### Aim of the exercise
Copy out the data below verbatim.

### Records for processing
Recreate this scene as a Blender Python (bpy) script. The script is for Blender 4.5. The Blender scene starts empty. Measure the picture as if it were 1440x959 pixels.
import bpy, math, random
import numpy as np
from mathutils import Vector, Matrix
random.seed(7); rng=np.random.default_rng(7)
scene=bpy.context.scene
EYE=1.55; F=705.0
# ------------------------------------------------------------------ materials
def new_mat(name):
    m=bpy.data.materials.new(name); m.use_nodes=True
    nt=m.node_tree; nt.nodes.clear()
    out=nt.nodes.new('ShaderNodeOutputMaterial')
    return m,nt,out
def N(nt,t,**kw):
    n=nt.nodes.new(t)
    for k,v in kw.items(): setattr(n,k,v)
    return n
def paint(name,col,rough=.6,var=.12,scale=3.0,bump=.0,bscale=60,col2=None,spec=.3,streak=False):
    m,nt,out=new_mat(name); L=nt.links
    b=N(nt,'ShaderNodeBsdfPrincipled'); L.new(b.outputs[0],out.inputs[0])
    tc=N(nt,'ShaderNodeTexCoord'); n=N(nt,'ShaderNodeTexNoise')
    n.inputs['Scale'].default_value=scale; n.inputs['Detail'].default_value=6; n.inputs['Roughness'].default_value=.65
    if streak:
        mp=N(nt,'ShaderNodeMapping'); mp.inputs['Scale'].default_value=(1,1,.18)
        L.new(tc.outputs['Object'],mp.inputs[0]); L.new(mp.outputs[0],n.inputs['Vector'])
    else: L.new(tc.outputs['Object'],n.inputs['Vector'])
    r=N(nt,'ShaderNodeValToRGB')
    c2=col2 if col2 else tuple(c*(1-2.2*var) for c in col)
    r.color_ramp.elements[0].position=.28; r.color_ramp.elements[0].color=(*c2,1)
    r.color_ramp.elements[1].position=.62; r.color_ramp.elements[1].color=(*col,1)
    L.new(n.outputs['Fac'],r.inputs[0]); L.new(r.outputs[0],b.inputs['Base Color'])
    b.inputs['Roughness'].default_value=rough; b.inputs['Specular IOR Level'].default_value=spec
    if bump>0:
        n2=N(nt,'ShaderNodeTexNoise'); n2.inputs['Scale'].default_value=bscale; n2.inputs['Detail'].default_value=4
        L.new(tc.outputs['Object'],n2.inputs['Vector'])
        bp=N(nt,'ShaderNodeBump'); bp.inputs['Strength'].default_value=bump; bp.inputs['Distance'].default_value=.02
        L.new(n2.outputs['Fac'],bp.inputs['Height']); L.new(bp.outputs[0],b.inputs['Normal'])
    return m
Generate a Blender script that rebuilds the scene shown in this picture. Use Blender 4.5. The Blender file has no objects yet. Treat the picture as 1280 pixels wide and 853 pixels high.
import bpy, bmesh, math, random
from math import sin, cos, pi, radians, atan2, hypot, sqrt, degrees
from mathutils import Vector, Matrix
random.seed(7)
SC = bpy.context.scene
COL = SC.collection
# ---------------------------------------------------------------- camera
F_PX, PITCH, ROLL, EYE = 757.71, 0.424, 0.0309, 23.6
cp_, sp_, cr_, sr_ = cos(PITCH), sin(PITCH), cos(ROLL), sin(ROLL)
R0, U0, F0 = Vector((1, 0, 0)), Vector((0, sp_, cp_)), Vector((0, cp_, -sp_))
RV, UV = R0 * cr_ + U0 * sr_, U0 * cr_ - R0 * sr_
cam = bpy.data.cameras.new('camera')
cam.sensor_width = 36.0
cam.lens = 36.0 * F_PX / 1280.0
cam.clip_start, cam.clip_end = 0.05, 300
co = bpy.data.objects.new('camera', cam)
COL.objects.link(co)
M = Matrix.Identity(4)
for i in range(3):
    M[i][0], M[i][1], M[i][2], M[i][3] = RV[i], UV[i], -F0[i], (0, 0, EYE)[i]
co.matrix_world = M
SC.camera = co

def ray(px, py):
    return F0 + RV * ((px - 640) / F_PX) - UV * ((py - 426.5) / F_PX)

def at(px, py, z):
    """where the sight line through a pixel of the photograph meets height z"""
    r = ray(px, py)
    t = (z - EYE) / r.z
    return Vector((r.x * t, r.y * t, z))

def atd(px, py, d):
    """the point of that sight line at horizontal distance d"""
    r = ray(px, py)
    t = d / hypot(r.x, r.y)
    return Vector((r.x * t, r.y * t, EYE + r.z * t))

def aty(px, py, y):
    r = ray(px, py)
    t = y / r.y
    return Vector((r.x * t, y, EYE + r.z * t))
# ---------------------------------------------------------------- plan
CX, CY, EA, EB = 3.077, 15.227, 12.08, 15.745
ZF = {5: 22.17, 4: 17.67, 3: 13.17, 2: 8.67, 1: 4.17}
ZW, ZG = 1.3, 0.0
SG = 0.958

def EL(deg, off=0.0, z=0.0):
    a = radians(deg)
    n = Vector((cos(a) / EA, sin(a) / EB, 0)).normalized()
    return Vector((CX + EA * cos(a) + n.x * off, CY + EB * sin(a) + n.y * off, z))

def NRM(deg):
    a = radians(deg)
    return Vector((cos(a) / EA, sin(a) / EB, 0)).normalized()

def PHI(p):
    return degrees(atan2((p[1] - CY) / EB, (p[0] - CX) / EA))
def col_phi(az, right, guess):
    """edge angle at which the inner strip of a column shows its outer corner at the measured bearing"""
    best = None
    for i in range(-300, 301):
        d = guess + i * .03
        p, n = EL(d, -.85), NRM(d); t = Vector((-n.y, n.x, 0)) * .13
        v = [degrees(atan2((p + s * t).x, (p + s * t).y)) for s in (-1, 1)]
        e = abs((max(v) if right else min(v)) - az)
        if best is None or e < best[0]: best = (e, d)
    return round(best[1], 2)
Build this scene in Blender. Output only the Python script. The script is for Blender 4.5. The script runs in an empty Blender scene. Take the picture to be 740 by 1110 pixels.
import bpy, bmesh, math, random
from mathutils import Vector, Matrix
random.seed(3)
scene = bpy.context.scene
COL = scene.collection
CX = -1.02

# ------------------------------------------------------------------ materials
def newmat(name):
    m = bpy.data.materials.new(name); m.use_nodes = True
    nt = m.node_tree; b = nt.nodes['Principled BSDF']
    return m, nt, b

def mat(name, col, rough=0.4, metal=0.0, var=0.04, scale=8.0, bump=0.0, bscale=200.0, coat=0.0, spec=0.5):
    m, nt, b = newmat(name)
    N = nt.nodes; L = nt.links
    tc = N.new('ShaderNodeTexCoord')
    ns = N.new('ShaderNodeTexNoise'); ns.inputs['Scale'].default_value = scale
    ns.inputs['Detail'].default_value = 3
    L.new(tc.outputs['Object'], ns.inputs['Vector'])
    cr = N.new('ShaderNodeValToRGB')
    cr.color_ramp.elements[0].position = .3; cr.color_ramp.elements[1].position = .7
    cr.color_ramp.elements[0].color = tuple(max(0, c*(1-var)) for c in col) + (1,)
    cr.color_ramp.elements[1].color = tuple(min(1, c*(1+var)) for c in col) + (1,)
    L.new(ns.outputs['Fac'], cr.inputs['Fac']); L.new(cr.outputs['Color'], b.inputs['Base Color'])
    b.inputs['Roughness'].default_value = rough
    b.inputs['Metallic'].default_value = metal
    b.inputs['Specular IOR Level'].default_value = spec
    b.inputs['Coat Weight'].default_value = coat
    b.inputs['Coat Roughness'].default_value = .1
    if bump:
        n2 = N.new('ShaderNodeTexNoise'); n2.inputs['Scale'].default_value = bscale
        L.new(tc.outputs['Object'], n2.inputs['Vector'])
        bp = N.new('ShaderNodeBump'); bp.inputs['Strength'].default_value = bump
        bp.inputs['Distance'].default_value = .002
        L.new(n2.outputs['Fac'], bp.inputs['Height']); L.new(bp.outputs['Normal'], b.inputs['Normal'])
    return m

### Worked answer
Recreate this scene as a Blender Python (bpy) script. The script is for Blender 4.5. The Blender scene starts empty. Measure the picture as if it were 1440x959 pixels.
import bpy, math, random
import numpy as np
from mathutils import Vector, Matrix
random.seed(7); rng=np.random.default_rng(7)
scene=bpy.context.scene
EYE=1.55; F=705.0
# ------------------------------------------------------------------ materials
def new_mat(name):
    m=bpy.data.materials.new(name); m.use_nodes=True
    nt=m.node_tree; nt.nodes.clear()
    out=nt.nodes.new('ShaderNodeOutputMaterial')
    return m,nt,out
def N(nt,t,**kw):
    n=nt.nodes.new(t)
    for k,v in kw.items(): setattr(n,k,v)
    return n
def paint(name,col,rough=.6,var=.12,scale=3.0,bump=.0,bscale=60,col2=None,spec=.3,streak=False):
    m,nt,out=new_mat(name); L=nt.links
    b=N(nt,'ShaderNodeBsdfPrincipled'); L.new(b.outputs[0],out.inputs[0])
    tc=N(nt,'ShaderNodeTexCoord'); n=N(nt,'ShaderNodeTexNoise')
    n.inputs['Scale'].default_value=scale; n.inputs['Detail'].default_value=6; n.inputs['Roughness'].default_value=.65
    if streak:
        mp=N(nt,'ShaderNodeMapping'); mp.inputs['Scale'].default_value=(1,1,.18)
        L.new(tc.outputs['Object'],mp.inputs[0]); L.new(mp.outputs[0],n.inputs['Vector'])
    else: L.new(tc.outputs['Object'],n.inputs['Vector'])
    r=N(nt,'ShaderNodeValToRGB')
    c2=col2 if col2 else tuple(c*(1-2.2*var) for c in col)
    r.color_ramp.elements[0].position=.28; r.color_ramp.elements[0].color=(*c2,1)
    r.color_ramp.elements[1].position=.62; r.color_ramp.elements[1].color=(*col,1)
    L.new(n.outputs['Fac'],r.inputs[0]); L.new(r.outputs[0],b.inputs['Base Color'])
    b.inputs['Roughness'].default_value=rough; b.inputs['Specular IOR Level'].default_value=spec
    if bump>0:
        n2=N(nt,'ShaderNodeTexNoise'); n2.inputs['Scale'].default_value=bscale; n2.inputs['Detail'].default_value=4
        L.new(tc.outputs['Object'],n2.inputs['Vector'])
        bp=N(nt,'ShaderNodeBump'); bp.inputs['Strength'].default_value=bump; bp.inputs['Distance'].default_value=.02
        L.new(n2.outputs['Fac'],bp.inputs['Height']); L.new(bp.outputs[0],b.inputs['Normal'])
    return m
Generate a Blender script that rebuilds the scene shown in this picture. Use Blender 4.5. The Blender file has no objects yet. Treat the picture as 1280 pixels wide and 853 pixels high.
import bpy, bmesh, math, random
from math import sin, cos, pi, radians, atan2, hypot, sqrt, degrees
from mathutils import Vector, Matrix
random.seed(7)
SC = bpy.context.scene
COL = SC.collection
# ---------------------------------------------------------------- camera
F_PX, PITCH, ROLL, EYE = 757.71, 0.424, 0.0309, 23.6
cp_, sp_, cr_, sr_ = cos(PITCH), sin(PITCH), cos(ROLL), sin(ROLL)
R0, U0, F0 = Vector((1, 0, 0)), Vector((0, sp_, cp_)), Vector((0, cp_, -sp_))
RV, UV = R0 * cr_ + U0 * sr_, U0 * cr_ - R0 * sr_
cam = bpy.data.cameras.new('camera')
cam.sensor_width = 36.0
cam.lens = 36.0 * F_PX / 1280.0
cam.clip_start, cam.clip_end = 0.05, 300
co = bpy.data.objects.new('camera', cam)
COL.objects.link(co)
M = Matrix.Identity(4)
for i in range(3):
    M[i][0], M[i][1], M[i][2], M[i][3] = RV[i], UV[i], -F0[i], (0, 0, EYE)[i]
co.matrix_world = M
SC.camera = co

def ray(px, py):
    return F0 + RV * ((px - 640) / F_PX) - UV * ((py - 426.5) / F_PX)

def at(px, py, z):
    """where the sight line through a pixel of the photograph meets height z"""
    r = ray(px, py)
    t = (z - EYE) / r.z
    return Vector((r.x * t, r.y * t, z))

def atd(px, py, d):
    """the point of that sight line at horizontal distance d"""
    r = ray(px, py)
    t = d / hypot(r.x, r.y)
    return Vector((r.x * t, r.y * t, EYE + r.z * t))

def aty(px, py, y):
    r = ray(px, py)
    t = y / r.y
    return Vector((r.x * t, y, EYE + r.z * t))
# ---------------------------------------------------------------- plan
CX, CY, EA, EB = 3.077, 15.227, 12.08, 15.745
ZF = {5: 22.17, 4: 17.67, 3: 13.17, 2: 8.67, 1: 4.17}
ZW, ZG = 1.3, 0.0
SG = 0.958

def EL(deg, off=0.0, z=0.0):
    a = radians(deg)
    n = Vector((cos(a) / EA, sin(a) / EB, 0)).normalized()
    return Vector((CX + EA * cos(a) + n.x * off, CY + EB * sin(a) + n.y * off, z))

def NRM(deg):
    a = radians(deg)
    return Vector((cos(a) / EA, sin(a) / EB, 0)).normalized()

def PHI(p):
    return degrees(atan2((p[1] - CY) / EB, (p[0] - CX) / EA))
def col_phi(az, right, guess):
    """edge angle at which the inner strip of a column shows its outer corner at the measured bearing"""
    best = None
    for i in range(-300, 301):
        d = guess + i * .03
        p, n = EL(d, -.85), NRM(d); t = Vector((-n.y, n.x, 0)) * .13
        v = [degrees(atan2((p + s * t).x, (p + s * t).y)) for s in (-1, 1)]
        e = abs((max(v) if right else min(v)) - az)
        if best is None or e < best[0]: best = (e, d)
    return round(best[1], 2)
Build this scene in Blender. Output only the Python script. The script is for Blender 4.5. The script runs in an empty Blender scene. Take the picture to be 740 by 1110 pixels.
import bpy, bmesh, math, random
from mathutils import Vector, Matrix
random.seed(3)
scene = bpy.context.scene
COL = scene.collection
CX = -1.02

# ------------------------------------------------------------------ materials
def newmat(name):
    m = bpy.data.materials.new(name); m.use_nodes = True
    nt = m.node_tree; b = nt.nodes['Principled BSDF']
    return m, nt, b

def mat(name, col, rough=0.4, metal=0.0, var=0.04, scale=8.0, bump=0.0, bscale=200.0, coat=0.0, spec=0.5):
    m, nt, b = newmat(name)
    N = nt.nodes; L = nt.links
    tc = N.new('ShaderNodeTexCoord')
    ns = N.new('ShaderNodeTexNoise'); ns.inputs['Scale'].default_value = scale
    ns.inputs['Detail'].default_value = 3
    L.new(tc.outputs['Object'], ns.inputs['Vector'])
    cr = N.new('ShaderNodeValToRGB')
    cr.color_ramp.elements[0].position = .3; cr.color_ramp.elements[1].position = .7
    cr.color_ramp.elements[0].color = tuple(max(0, c*(1-var)) for c in col) + (1,)
    cr.color_ramp.elements[1].color = tuple(min(1, c*(1+var)) for c in col) + (1,)
    L.new(ns.outputs['Fac'], cr.inputs['Fac']); L.new(cr.outputs['Color'], b.inputs['Base Color'])
    b.inputs['Roughness'].default_value = rough
    b.inputs['Metallic'].default_value = metal
    b.inputs['Specular IOR Level'].default_value = spec
    b.inputs['Coat Weight'].default_value = coat
    b.inputs['Coat Roughness'].default_value = .1
    if bump:
        n2 = N.new('ShaderNodeTexNoise'); n2.inputs['Scale'].default_value = bscale
        L.new(tc.outputs['Object'], n2.inputs['Vector'])
        bp = N.new('ShaderNodeBump'); bp.inputs['Strength'].default_value = bump
        bp.inputs['Distance'].default_value = .002
        L.new(n2.outputs['Fac'], bp.inputs['Height']); L.new(bp.outputs['Normal'], b.inputs['Normal'])
    return m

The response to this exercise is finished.